Staying at Madrid and with Castilla was probably a way of staying close to the opportunities, too. Zidane would rather take over a team in the summer, but deep down he must have known that if results went against Benítez, the chance to take over the first team might come sooner. And the chance to coach Madrid is a massive one.

If he stayed inside the club, he would be the natural substitute. Or one of them, at least: the signing of the former Celta, Deportivo and Zaragoza manager Víctor Fernández as head of the youth system in the summer was seen by many within the club's coaching hierarchy as a way of having someone ready to take over in the event of an emergency -- someone slotted in above Zidane.

That appointment underlined that the succession was not (and is not) as smooth as it might appear; it highlights why turning to Zidane is not quite such an automatic or unanimous choice as it can look. Pérez might have said that one day Zidane would be first team and that day may well arrive sooner rather than later, but on one level he has to say that.
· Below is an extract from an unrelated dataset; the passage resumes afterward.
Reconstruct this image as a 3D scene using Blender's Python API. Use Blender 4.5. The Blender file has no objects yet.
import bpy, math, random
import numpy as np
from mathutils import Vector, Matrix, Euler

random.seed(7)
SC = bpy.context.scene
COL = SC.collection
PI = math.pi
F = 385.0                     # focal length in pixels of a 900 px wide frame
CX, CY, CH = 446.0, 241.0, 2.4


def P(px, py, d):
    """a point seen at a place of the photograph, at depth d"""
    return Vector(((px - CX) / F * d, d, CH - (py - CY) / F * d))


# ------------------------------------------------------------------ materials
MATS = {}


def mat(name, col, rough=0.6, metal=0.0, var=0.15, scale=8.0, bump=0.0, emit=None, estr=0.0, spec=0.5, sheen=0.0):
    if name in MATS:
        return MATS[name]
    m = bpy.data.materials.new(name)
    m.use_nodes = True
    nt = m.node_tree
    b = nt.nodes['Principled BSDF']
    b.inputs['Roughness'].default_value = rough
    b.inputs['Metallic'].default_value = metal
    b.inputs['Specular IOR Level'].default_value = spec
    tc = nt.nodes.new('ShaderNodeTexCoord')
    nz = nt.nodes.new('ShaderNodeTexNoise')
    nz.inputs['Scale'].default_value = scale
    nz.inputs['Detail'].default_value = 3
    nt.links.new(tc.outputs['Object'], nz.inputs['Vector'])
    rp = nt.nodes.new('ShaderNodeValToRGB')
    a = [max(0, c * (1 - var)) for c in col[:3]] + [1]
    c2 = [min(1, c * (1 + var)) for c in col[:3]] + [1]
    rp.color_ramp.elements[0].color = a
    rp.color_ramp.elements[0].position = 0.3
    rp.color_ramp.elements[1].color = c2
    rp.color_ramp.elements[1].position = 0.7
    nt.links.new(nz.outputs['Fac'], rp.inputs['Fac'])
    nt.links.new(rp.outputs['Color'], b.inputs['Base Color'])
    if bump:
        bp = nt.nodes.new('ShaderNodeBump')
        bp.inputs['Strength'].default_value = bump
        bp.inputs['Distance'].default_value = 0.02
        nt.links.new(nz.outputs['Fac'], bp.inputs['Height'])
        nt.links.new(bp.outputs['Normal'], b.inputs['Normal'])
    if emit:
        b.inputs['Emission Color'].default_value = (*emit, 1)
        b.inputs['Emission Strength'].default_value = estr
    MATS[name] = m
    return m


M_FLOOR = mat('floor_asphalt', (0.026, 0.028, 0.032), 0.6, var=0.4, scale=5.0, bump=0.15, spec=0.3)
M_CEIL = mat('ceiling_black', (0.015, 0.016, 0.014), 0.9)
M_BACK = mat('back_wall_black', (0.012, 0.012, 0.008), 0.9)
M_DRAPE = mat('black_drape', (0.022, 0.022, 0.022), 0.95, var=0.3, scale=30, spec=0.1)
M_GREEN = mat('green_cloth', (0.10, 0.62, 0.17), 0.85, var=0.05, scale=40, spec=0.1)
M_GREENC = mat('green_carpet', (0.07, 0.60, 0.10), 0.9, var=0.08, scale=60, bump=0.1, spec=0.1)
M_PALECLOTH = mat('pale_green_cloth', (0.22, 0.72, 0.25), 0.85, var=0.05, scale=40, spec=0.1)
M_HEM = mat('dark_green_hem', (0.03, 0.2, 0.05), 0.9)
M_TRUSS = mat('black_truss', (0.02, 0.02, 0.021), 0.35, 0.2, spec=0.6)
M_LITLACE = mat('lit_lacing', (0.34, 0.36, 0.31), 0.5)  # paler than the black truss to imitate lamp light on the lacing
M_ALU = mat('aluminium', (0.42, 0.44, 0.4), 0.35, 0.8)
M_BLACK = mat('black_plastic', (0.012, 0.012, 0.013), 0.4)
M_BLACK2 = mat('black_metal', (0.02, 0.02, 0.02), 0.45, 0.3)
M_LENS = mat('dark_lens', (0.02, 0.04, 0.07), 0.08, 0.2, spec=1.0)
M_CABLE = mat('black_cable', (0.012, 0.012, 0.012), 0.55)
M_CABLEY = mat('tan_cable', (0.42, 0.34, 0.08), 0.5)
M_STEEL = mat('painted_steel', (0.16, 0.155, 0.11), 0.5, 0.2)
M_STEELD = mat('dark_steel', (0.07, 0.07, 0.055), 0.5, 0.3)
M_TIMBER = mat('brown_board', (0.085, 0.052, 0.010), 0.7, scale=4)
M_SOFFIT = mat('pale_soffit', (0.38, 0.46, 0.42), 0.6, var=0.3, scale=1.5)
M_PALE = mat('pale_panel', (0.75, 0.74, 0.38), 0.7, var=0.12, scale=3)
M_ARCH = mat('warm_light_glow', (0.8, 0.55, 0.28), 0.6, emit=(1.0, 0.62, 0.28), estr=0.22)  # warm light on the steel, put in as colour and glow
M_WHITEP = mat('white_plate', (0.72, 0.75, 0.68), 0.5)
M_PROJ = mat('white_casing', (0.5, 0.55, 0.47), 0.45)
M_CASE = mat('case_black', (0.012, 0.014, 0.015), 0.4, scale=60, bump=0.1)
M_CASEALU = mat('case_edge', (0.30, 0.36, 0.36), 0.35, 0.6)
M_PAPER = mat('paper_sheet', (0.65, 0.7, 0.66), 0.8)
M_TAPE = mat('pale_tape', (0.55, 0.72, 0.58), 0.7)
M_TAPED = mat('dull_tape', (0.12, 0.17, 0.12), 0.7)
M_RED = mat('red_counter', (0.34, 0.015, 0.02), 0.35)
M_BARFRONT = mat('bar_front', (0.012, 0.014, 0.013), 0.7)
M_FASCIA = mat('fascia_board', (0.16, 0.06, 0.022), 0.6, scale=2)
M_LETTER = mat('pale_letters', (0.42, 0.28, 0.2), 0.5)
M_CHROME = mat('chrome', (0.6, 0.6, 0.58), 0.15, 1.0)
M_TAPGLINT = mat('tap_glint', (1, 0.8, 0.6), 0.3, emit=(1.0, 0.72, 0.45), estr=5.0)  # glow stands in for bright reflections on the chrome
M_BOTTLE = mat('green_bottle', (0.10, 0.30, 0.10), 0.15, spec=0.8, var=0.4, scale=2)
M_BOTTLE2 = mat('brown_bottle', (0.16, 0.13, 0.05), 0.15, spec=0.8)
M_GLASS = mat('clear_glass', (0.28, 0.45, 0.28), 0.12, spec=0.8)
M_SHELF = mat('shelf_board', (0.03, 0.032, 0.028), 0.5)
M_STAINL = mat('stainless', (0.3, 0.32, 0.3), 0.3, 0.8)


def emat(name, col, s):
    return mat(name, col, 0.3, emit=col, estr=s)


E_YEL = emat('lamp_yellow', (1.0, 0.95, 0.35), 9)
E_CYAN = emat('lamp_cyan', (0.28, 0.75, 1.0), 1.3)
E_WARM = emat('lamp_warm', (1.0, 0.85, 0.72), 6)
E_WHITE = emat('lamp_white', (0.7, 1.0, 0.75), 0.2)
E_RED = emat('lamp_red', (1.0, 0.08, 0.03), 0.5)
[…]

Zidane's desire has been so clear, and Pérez knows that, when it comes to it, it might be the most politically expedient decision to take.

But he does have doubts, not least because he has doubts about every coach: Pérez does not believe in any of them. Things did not go well with Castilla last season, although they have been far better this time round.

Worse still is that things did not go well with Martin Odegaard, Castilla's very own galáctico, protected and promoted by the board but not, in the end, by the coach who was unconvinced and uncomfortable with a setup in which a 16-year-old trained with the first team and played in the second by decree. That created tension, and, though it was momentary, it was coach Zidane who took responsibility for his team, who wanted to compete and do things right but then found backs turned and the finger of blame pointing his way.

It's just another lesson that a manager has to learn. Maybe even the most important lesson of all.